CSAIL Event Calendar: Previous Series

Learning Monotone Functions in Polynomial Time

Speaker: Rocco Servedio , Columbia University
Date: November 8 2005
Time: 4:15PM to 5:30PM
Location: G449 Patil/Kiva
Host: Ronitt Rubinfeld, CSAIL, MIT

Contact: Be Blackburn, 3-6098, imbe@mit.edu
Relevant URL:

One of the most tantalizing open questions in computational learning
theory is the following: can monotone DNF formulas be learned in
polynomial time using uniform random examples only?

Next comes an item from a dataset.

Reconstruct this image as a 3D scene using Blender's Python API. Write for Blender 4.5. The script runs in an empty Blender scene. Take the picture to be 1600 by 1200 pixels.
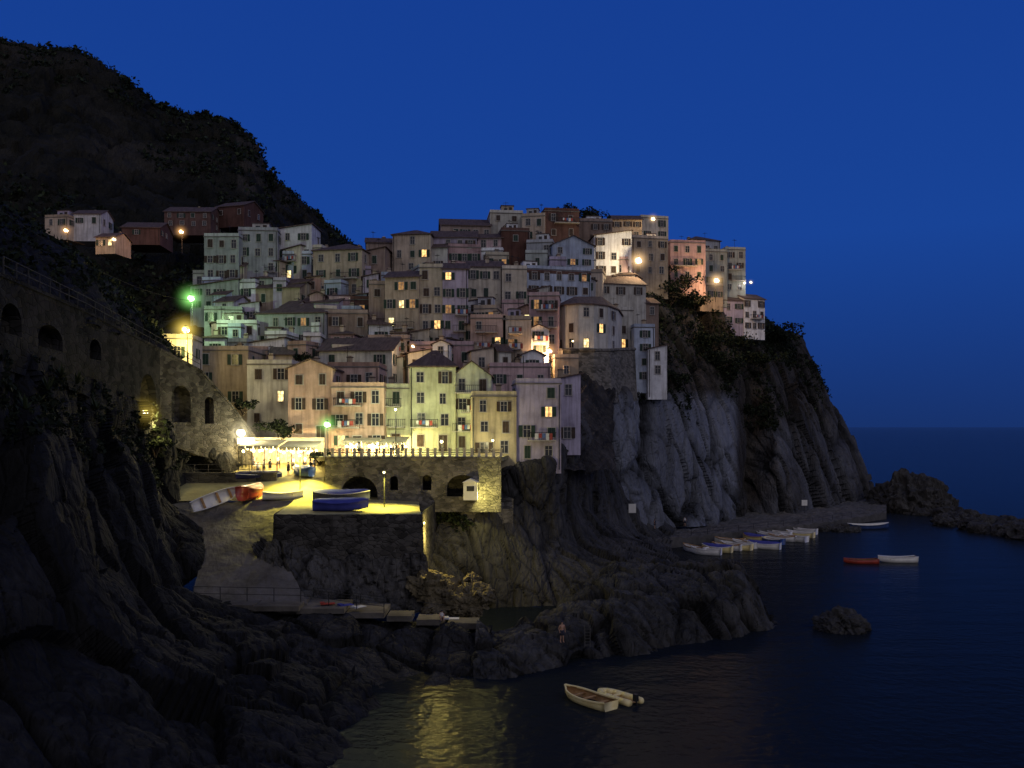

In this work we give an algorithm that learns monotone decision trees (a
weaker representation scheme than DNF formulas) to any constant accuracy
in polynomial time. Equivalently, our algorithm learns any n-variable
monotone Boolean function f to any constant accuracy, using only uniformly
distributed random examples, in time polynomial in n and in the decision
tree size of f. This is the first algorithm that can learn any monotone
Boolean function to high accuracy, using random examples only, in time
which is polynomial in a reasonable measure of the complexity of f.

A key ingredient of the result is a new upper bound showing that the
average sensitivity of any monotone function computed by a decision tree
of size s is at most \sqrt{log s}.

Joint work with Ryan O'Donnell (Microsoft).